Working Copy Root Path: /usr/home/dan/dns-public-BRANCH
URL: svn+ssh://dan@svn.example.org/dns/branches/NO_TSIG_BRANCH
Relative URL: ^/branches/NO_TSIG_BRANCH
Repository Root: svn+ssh://dan@svn.example.org
Repository UUID: e9903129-21d8-e211-989e-002590a4cdd4
Revision: 4211
Node Kind: directory
Schedule: normal
Last Changed Author: dan
Last Changed Rev: 4192
Last Changed Date: 2017-07-11 22:08:30 +0000 (Tue, 11 Jul 2017)

Now my commit works:

$ svn ci -m 'testing new switch'
Sending        unixathome.net.db
Sending        unixathome.org.db
Transmitting file data ..done
Committing transaction...
Committed revision 4216.
Killed by signal 15.

Killed by signal 15

I was concerned by that, but a search found that the message is generated by ssh.

Adding the -q parameter to ssh will fix that. More on this parameter later.

The commit script

The following is the script which nsnotifyd invokes for me.
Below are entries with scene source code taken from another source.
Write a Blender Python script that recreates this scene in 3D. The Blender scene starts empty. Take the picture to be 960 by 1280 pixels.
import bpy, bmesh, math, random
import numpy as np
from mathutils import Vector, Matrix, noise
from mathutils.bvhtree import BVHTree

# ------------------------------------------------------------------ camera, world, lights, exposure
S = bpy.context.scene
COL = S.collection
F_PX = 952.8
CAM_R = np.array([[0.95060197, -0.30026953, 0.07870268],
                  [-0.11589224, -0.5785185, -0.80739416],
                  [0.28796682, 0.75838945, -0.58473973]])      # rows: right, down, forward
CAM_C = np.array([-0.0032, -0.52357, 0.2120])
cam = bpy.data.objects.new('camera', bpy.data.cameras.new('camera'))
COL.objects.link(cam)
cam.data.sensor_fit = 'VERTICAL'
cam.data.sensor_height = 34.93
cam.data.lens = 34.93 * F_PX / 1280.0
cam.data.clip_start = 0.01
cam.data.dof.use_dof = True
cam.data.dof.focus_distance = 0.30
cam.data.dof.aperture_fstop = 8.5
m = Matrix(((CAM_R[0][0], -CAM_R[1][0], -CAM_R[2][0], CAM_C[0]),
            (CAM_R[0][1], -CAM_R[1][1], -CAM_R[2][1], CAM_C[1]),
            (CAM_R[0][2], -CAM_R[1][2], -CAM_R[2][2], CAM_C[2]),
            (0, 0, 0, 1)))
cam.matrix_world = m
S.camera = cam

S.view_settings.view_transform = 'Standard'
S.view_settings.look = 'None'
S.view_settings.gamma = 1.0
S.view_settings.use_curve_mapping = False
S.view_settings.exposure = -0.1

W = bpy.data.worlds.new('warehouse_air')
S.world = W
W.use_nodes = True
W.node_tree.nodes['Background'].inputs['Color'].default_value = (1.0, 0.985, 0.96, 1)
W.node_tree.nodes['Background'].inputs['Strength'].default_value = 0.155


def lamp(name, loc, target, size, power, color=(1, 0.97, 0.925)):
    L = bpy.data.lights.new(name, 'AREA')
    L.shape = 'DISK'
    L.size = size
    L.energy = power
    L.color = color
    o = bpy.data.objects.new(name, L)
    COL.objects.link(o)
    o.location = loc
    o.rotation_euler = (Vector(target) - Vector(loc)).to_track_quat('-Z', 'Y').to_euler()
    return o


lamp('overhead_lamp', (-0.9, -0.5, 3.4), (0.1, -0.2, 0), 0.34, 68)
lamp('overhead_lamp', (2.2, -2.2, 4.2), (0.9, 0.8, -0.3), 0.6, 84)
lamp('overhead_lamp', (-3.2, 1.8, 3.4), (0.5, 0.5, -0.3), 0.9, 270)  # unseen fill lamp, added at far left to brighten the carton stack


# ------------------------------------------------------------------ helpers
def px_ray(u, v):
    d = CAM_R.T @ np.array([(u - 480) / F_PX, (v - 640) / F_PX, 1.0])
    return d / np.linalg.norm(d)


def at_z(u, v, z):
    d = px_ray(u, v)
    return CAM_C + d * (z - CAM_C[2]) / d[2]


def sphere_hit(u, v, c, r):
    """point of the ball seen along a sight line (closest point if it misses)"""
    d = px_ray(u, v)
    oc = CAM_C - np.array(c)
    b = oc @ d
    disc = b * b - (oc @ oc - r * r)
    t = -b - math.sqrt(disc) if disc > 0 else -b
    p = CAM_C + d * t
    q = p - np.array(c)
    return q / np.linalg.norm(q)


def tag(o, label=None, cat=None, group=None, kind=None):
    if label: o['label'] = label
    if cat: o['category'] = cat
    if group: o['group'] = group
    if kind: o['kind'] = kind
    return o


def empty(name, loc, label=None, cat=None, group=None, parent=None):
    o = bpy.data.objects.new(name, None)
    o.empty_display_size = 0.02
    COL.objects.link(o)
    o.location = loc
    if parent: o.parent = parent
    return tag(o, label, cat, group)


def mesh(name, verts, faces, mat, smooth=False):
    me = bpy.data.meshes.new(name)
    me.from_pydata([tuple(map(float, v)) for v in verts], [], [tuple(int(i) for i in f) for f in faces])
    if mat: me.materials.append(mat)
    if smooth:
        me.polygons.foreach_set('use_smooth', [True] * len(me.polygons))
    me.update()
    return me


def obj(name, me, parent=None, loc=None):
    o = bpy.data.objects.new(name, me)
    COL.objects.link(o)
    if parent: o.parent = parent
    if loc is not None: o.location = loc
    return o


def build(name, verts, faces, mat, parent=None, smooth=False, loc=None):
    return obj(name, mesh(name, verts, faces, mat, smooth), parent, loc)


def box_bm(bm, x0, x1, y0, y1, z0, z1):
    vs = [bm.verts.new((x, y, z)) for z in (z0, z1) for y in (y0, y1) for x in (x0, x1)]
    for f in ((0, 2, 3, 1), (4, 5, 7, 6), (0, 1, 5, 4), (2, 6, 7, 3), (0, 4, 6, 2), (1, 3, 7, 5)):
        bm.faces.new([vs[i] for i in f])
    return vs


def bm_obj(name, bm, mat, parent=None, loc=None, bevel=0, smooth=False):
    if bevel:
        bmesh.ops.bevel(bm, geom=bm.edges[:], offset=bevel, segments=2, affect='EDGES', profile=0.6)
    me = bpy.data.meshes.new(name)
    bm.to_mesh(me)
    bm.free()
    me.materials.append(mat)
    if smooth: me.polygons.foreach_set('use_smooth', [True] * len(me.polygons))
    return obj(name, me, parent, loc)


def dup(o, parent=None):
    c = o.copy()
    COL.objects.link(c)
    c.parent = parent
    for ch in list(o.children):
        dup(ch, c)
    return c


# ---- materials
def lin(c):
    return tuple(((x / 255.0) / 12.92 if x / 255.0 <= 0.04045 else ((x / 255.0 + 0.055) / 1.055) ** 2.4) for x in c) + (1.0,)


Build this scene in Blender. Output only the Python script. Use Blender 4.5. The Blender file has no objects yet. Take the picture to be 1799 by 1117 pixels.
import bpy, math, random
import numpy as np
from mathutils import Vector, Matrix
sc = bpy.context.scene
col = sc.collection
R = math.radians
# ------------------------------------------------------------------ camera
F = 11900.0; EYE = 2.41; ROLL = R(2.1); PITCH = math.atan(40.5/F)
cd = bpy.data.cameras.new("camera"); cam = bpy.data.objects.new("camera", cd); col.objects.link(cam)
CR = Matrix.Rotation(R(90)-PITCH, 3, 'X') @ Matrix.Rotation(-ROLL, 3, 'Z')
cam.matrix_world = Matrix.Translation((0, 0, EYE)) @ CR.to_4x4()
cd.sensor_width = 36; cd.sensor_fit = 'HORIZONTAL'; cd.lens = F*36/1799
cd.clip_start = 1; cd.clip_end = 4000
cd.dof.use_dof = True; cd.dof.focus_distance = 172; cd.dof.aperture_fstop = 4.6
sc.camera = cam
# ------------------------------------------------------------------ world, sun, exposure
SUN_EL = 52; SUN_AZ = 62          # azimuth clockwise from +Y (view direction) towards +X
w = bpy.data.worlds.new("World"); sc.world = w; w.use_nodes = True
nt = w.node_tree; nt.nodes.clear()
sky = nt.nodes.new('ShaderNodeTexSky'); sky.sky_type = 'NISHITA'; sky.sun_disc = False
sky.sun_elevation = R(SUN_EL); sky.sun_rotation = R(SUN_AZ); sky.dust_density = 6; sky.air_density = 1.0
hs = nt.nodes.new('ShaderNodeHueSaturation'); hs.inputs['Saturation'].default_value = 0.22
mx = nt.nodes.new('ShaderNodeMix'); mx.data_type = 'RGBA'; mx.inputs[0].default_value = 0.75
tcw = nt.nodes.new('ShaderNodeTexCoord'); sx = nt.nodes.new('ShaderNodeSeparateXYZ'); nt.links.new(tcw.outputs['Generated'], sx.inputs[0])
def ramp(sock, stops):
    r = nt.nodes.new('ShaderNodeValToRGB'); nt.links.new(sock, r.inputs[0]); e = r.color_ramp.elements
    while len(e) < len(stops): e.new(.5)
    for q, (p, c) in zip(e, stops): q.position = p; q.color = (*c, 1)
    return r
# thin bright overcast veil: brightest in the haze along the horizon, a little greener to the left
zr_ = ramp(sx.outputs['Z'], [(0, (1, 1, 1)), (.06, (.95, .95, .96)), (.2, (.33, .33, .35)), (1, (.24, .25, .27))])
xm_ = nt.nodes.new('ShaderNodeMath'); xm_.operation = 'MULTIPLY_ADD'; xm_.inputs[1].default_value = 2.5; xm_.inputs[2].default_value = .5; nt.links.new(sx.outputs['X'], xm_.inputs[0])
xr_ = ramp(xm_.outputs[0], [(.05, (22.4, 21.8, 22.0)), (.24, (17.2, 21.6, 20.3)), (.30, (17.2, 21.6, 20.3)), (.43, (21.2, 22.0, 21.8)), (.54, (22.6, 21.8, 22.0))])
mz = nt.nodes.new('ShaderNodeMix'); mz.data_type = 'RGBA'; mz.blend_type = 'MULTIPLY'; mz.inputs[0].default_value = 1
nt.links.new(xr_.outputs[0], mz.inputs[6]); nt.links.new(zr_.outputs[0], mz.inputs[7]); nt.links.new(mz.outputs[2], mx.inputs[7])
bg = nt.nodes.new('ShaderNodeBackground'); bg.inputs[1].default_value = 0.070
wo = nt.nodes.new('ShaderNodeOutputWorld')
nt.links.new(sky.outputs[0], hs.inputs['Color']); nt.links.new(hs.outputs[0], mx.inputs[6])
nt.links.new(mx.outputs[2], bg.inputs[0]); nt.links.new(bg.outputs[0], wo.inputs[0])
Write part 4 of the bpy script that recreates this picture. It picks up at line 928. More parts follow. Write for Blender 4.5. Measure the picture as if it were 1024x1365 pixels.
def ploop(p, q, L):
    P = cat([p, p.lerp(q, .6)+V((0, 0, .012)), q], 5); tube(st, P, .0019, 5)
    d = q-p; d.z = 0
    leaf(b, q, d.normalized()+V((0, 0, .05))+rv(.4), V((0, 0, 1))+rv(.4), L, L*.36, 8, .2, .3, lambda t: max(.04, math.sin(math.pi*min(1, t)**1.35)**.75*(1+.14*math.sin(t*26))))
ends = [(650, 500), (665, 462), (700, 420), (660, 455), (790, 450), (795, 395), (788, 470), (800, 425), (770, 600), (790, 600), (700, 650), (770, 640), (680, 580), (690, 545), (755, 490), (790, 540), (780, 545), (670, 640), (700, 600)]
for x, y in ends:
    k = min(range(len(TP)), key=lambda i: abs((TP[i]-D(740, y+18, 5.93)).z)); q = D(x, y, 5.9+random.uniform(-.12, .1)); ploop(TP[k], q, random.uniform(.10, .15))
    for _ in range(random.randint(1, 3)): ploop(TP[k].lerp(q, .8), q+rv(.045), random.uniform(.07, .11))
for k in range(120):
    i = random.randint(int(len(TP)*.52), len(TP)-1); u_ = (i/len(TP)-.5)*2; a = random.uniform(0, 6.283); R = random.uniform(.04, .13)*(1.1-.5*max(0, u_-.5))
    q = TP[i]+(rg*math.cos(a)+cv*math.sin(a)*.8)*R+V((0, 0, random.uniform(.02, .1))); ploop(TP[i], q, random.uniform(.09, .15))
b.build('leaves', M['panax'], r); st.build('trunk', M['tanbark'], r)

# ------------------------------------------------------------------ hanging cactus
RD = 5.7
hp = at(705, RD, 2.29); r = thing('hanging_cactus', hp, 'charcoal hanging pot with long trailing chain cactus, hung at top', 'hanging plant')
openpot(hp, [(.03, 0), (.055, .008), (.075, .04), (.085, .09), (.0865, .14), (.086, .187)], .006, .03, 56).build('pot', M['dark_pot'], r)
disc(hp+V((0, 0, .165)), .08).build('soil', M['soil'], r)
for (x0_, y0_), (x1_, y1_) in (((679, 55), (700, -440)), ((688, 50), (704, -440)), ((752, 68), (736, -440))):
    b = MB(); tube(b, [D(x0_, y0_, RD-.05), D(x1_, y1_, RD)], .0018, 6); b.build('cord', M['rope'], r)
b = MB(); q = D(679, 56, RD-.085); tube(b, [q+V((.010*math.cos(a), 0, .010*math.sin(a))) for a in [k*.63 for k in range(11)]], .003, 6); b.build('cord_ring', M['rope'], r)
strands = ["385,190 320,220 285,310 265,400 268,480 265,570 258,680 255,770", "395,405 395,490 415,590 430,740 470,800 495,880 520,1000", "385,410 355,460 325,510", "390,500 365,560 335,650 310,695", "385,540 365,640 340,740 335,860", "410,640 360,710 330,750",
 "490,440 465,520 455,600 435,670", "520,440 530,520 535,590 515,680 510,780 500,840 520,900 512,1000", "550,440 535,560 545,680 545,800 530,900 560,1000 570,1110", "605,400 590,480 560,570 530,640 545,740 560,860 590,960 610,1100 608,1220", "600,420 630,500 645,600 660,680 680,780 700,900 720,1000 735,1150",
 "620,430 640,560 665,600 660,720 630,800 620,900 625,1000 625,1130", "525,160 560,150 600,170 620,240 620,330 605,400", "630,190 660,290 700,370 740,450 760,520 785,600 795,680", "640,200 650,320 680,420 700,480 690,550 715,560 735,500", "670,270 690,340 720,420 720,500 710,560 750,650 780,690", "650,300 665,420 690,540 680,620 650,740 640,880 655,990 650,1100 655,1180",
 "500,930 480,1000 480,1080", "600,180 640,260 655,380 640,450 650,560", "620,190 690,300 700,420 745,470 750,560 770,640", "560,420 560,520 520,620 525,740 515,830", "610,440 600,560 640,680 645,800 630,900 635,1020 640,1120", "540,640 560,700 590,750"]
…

I maintain it in GitHub.

$ cat ~/bin/dns-notify
#!/bin/sh

MYNAME="dns-notify"

ZONE=$1
SERIAL=$2
MASTER=$3

SVN_SSH="/usr/bin/ssh -qi /usr/home/dan/.ssh/mydev-public-dns-updates"
export SVN_SSH

DIG="/usr/local/bin/dig"
LOGGER="/usr/bin/logger"
SVN="/usr/local/bin/svn"
ZONE_FILE_DIR="/usr/home/dan/dns-public-BRANCH"

${LOGGER} -t ${MYNAME} has been invoked with zone=\'$ZONE\', serial=\'$SERIAL\', and master=\'$MASTER\'.

cd ${ZONE_FILE_DIR}
${DIG} +noall +answer +onesoa +rrcomments @${MASTER} ${ZONE} axfr > ${ZONE}.db
${SVN} ci -m "serial ${SERIAL}" ${ZONE}.db

${LOGGER} -t ${MYNAME} $ZONE with serial ${SERIAL} has been saved.

Some notes on the above:

  1. Lines 6-8 grab the incoming parameters from nsnotifyd.
  2. Line 10 includes that -q parameter previously mentioned, and specifies the passphrase-less ssh key.
  3. Line 21 pulls the zone file from the DNS server.
  4. Line 22 does the commit

That’s it. Done.

Log messages

The following are the log messages I get when this script runs:

Aug 19 21:11:32 mydev dns-notify: has been invoked with zone='unixathome.net', serial='2014122904', and master='10.0.0.53'.
Aug 19 21:11:33 mydev dns-notify: unixathome.net with serial 2014122904 has been saved.
Aug 19 21:40:33 mydev dns-notify: has been invoked with zone='unixathome.org', serial='2017053067', and master='10.0.0.53'.
Aug 19 21:40:35 mydev dns-notify: unixathome.org with serial 2017053067 has been saved.
Aug 19 21:42:59 mydev dns-notify: has been invoked with zone='unixathome.org', serial='2017053068', and master='10.0.0.53'.
Aug 19 21:43:01 mydev dns-notify: unixathome.org with serial 2017053068 has been saved.

Time will tell how well this works, but so far, so good. I hope you found what you were looking for.